Whether a nation is fighting another nation, or their own population, the fight over money and power is really a core driver of most wars. Blaming their actions on ideology (e.g. Communism, Fascism, ethic, and religious purposes) tends to just be a cover, or excuse, for their real reasons.
Here are several other wars fought over money, including the attack on Pearl Harbor, as well as China’s regular dispute over the oil of the South Seas.
U.S. Civil War Possibility
I often cite Gallup and Pew because they do fairly reliable, non-partisan studies. Similarly, if a picture is worth 1000 words, then read this:
If I were to group these people, I would say it is:
- Liberals vs conservatives
- Urban vs Rural
- Rich vs Poor (although this is difficult to prove due to many variables)
The Polarization is not Limited to Political Parties
“The Big Sort” is a well known book by journalist Bill Bishop, written in 2004. It proposes that ideological divisions are increasingly occurring at the state, county, zip code, and neighborhood levels. It is summarized by this statement:
“The result is a country that has become so polarized, so ideologically inbred that people don’t know and can’t understand those who live a few miles away. How this came to be, and its dire implications for our country, is the subject of this ground-breaking work. “
Even if you do not read the book, the reviews are educational.

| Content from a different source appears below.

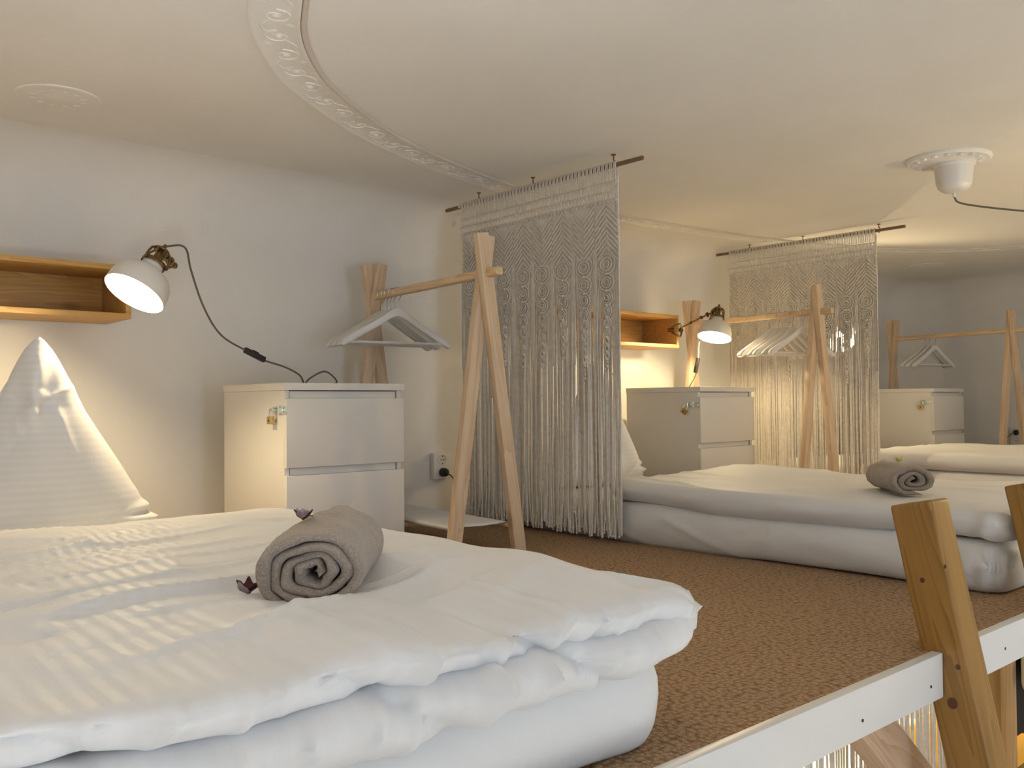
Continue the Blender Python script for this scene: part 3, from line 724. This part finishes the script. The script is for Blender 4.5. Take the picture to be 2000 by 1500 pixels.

Urban vs Rural: Modern American Secession & State Geographical Redistribution Attempts
Just last week I heard that Most of Oregon is trying to become part of Idaho instead. Earlier this year it was Catalonia
The urban vs rural divide is the clearest divide in American politics today. The city dwellers do not share the values or income levels, and therefore taxes, of the rural residents. In some ways it reminds me of rural America’s revolution from urban Britain over 200 years ago, and the North from the South in the Civil War.
This leads me to believe that in the future, further redistributions of lands and/or secession are actually possible, but unlikely to come in peaceful times.
Here is a list of significant (meaning not a couple of people) secession attempts or threats in the past few years.
The Myth of Peace
See, the reality is, there is no single governing system, nor system of laws, that will make everyone happy all of the time because people do not simply homogenize ideologically over time (diversity), and you simply cannot make rules to please everyone. SImultaneously, you always have people trying to impose their ideas on to others (force), and people are beyond any mesure, unreliable as their behavior constantly changes to changing environments.
With the need for autonomy, shifting power over time, an increasingly powerful populous (e.g. people can read, print, and publish books) and/or govt, it can be concluded that the desire to create new, independent, and sovereign nations will always exist, and generally a common way to achieve that is through conflict. It is even possible that the end of the nation state is on the horizon, but that is difficult to say whether that is useful/risky or not, meaning there is safety in numbers, but when those large groups break down, there is much larger disaster awaiting. This describes my systems-scale-conflict-theory.
In a nutshell, the larger the system (political, economic, etc…), the longer between periods of chaos, but the larger the chaos is when chaos occurs. When WW3 hits, the world will crash harder and more people will die than in any previous war, just like we saw on WW1 and 2 as globalization was ramping up.